Los federalistas y partidarios de la tercera vía (¿la de tres raíles?), creen que con ese gesto de buenismo lingüístico convencerán a los independentistas de que sus lenguas (y ellos) son amigablemente acogidos por el resto de españoles (¿por qué no castellanos?), y que así se sentirán más a gusto en el «Estado español». Tamaña ingenuidad es hoy ya abierta estulticia, si no maldad disimulada. La misma que el propio artículo 3º de la Constitución encierra, pues es imposible pensar que un texto tan confuso, científica y políticamente insostenible, se haya podido colar por torpeza o despiste. No. Por esos gestos, por este enseñar la patita, sabemos que los secesionistas introdujeron «caballitos de Troya» acá y acullá en el articulado de la CE, y ha sido esa «apertura constitucional» la que han aprovechado para meternos en el lío actual, en el que hasta una rebelión y sedición manifiesta, todavía encuentre dificultades legales para definirse y castigarse como merecen.
La otra rendija, convertida hoy ya en portalón del corral identitario, es eso de «las distintas modalidades lingüísticas de España» que deben ser protegidas y respetadas. Imposible definir ni cuántas ni cuáles, pues cada montaña, valle, riachuelo, peñasco o legajo sirve hoy para marcar la frontera de una nueva lengua.
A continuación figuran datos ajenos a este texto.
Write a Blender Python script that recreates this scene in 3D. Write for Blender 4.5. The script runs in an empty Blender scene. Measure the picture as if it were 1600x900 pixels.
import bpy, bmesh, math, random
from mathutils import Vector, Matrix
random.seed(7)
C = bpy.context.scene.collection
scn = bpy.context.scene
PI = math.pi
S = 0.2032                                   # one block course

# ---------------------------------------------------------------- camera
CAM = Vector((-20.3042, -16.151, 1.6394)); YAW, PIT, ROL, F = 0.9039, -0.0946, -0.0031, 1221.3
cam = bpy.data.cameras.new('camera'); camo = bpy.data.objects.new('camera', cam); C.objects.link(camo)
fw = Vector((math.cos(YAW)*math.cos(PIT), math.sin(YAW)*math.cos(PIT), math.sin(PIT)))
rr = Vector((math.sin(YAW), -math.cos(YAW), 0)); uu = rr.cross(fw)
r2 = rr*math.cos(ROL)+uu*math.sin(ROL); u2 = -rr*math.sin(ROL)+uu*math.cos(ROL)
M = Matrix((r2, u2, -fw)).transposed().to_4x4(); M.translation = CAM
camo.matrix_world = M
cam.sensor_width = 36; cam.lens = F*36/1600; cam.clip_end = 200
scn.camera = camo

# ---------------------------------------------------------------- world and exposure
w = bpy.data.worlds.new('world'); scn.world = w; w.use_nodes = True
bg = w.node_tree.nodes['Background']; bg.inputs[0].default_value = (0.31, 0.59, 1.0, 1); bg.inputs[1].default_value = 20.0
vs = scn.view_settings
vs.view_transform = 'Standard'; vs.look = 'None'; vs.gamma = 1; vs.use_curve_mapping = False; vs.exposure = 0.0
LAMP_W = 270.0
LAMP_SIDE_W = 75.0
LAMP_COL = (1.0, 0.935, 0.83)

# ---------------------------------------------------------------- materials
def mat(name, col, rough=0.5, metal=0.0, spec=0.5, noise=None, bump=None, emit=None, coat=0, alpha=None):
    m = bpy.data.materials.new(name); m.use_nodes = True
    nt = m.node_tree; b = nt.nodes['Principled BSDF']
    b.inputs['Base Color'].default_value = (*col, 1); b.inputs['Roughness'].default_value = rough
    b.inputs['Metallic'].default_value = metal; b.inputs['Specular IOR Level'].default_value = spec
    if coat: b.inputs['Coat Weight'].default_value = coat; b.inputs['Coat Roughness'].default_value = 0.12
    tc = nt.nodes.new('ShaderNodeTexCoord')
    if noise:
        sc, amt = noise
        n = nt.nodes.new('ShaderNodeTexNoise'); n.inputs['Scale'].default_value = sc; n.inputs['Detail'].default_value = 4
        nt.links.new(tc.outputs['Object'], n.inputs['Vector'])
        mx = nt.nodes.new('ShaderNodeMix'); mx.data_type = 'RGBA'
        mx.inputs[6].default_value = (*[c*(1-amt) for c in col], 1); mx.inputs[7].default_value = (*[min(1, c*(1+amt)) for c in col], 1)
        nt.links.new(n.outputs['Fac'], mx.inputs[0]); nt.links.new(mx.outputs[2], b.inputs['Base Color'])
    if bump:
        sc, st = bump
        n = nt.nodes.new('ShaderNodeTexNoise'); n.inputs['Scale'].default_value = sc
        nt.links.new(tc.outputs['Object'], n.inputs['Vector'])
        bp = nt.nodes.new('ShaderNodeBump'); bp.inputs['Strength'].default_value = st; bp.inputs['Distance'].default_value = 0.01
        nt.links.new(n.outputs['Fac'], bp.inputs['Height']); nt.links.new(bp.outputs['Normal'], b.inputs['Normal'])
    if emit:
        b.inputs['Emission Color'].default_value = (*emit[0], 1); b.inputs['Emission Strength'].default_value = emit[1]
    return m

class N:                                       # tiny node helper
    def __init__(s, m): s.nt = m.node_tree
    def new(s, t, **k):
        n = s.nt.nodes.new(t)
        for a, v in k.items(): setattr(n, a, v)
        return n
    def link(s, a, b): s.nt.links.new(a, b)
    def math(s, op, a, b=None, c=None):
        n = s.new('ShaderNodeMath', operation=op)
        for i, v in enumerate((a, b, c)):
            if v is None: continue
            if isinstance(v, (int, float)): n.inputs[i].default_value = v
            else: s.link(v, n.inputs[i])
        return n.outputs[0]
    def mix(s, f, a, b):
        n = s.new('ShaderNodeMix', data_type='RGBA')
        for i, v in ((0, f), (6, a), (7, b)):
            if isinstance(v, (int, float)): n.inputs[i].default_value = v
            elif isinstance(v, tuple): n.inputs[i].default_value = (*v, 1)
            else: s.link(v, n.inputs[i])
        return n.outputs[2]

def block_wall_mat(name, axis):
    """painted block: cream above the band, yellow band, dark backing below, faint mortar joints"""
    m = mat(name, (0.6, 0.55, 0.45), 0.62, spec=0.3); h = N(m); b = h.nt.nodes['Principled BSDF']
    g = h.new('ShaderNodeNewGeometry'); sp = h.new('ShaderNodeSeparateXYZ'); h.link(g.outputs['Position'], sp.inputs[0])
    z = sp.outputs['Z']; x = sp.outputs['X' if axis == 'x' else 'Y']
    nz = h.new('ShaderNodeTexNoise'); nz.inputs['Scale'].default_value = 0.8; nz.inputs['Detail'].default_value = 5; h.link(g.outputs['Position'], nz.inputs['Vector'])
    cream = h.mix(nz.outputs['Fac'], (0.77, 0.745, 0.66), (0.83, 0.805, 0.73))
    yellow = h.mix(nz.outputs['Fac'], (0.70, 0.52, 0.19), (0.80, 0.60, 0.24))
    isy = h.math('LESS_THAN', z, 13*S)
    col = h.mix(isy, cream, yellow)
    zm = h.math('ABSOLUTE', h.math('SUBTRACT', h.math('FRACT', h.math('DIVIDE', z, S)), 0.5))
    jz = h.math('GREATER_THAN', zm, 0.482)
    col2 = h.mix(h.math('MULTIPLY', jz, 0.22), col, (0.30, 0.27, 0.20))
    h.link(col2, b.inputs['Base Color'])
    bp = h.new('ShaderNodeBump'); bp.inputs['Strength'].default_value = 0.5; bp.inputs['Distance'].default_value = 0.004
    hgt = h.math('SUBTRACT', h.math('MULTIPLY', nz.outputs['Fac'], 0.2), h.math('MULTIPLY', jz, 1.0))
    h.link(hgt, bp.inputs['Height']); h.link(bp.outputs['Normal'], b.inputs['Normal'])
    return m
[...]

Ahí están esos intrépidos salva-lenguas (o linguas), oportunistas en busca de un cargo de recuperadores y normalizadores de las lenguas oprimidas, dispuestos a que la gente hable lo que ellos inventan con zurcidos y remiendos, del bable al lliunés, del mañico al castúo o el andaluz. Todo con el propósito de usar la lengua como instrumento político para inventarse una identidad con la que poder controlar el espacio social más libre y democrático que existe, como es el del uso de la lengua.
Tanta aberración fatiga. Tanta confusión desespera. Tanto fanático y político oportunista empieza a ser turbador. Si no reaccionamos impulsando la sensatez, defendiendo la libertad de hablar lo que resulta ser más propio y natural, la lengua común, el español, sin perder ni el tiempo ni el dinero en la conservación artificial de modalidades lingüísticas (dialectos) minoritarias, reinventándolas e imponiéndolas «contra natura» y «contra communicatio», pronto acabaremos en manos de verdaderos cabestros que nos dirán hasta cómo hemos de mugir para sentirnos distintos, especiales, dueños de nuestra propia identidad.
Santiago Trancón
Totalmente de acuerdo Santiago, no me canso de repetir que el castellano sólo se habla en Castilla. Y en España, el Español, al igual que en el mundo hispano con mil variantes que lo enriquecen pero que no son expresiones castellanas, lo mires por donde lo mires.
Pero ese ansia de distinguirse y aislarse, no sé de que complejo de inferioridad procede, aunque si entiendo que sirve a intereses que no son precisamente el afán por entenderse. Agotador es y absurdo. De conservar alguna lengua lo lógico seria que fuera el Latín, madre de todas las de nuestro entorno. Pero bueno, tratar de poner racionalidad a este embrollo, es más que difícil.